MINUSMA did not identify the assailants in the attacks on a Dogon ethnic community in Mopti region.

The region has been engulfed in a conflict between Dogon hunters and Fulani herders that killed hundreds of civilians in 2018 and is spreading across the Sahel, the arid region between the Sahara desert to the north and Africa’s savannas to the south.

MINUSMA said a number of Dogons were killed in an ambush on Wednesday, while other members of the same community were killed on Thursday as they tried to retrieve the bodies from the previous attack.
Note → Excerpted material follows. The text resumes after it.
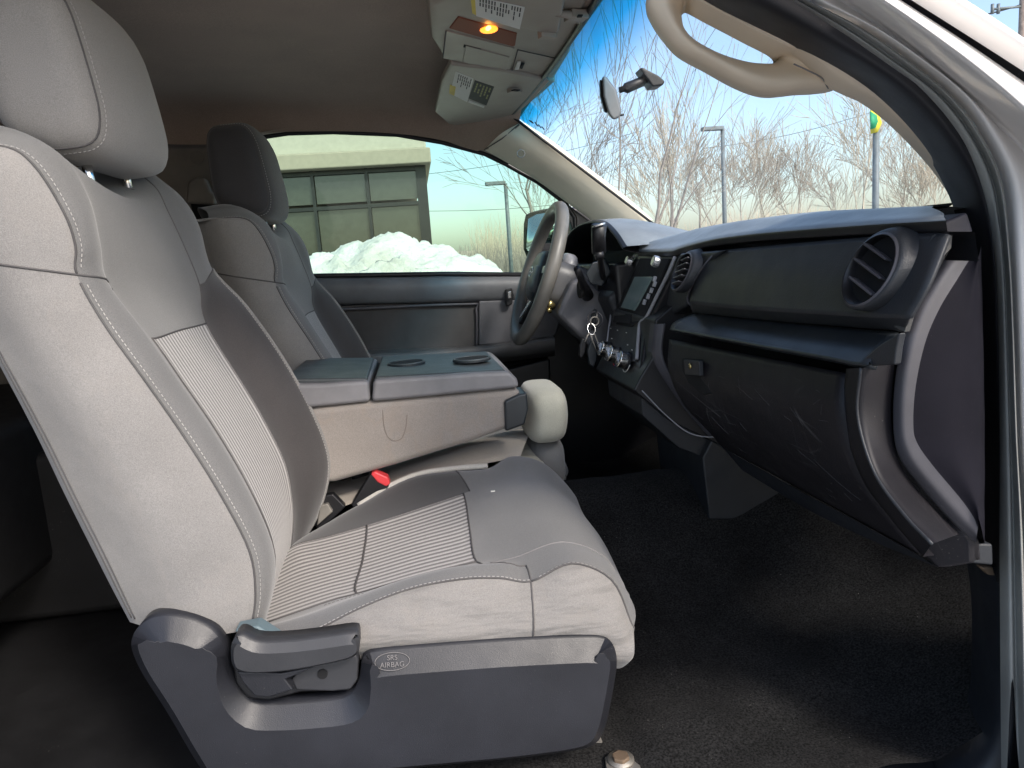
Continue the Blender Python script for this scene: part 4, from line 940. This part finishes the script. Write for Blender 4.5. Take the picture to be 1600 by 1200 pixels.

A Fulani civilian was killed, it said.

“The UN urges authorities to redouble efforts to stop this cycle of inter-communal violence, whose recurrence is worrying in an already alarming security context,” MINUSMA chief Mahamat Saleh Annadif said in a statement.

Malian authorities have come under fire for failing to disarm militias or beat back Islamist insurgents capitalising on spiralling communal conflicts to recruit new members and extend their reach in the Sahel.

The latest attacks follow a March massacre of at least 157 Fulani villagers in Mopti, one of the worst acts of bloodshed in the region in living memory.

Escalating violence led to the April resignation of the entire Malian government.

The largely Saharan nation has been in turmoil since Tuaregs and allied jihadists took control of more than half the country in a rebellion in 2012, prompting French forces to intervene to push them back the following year.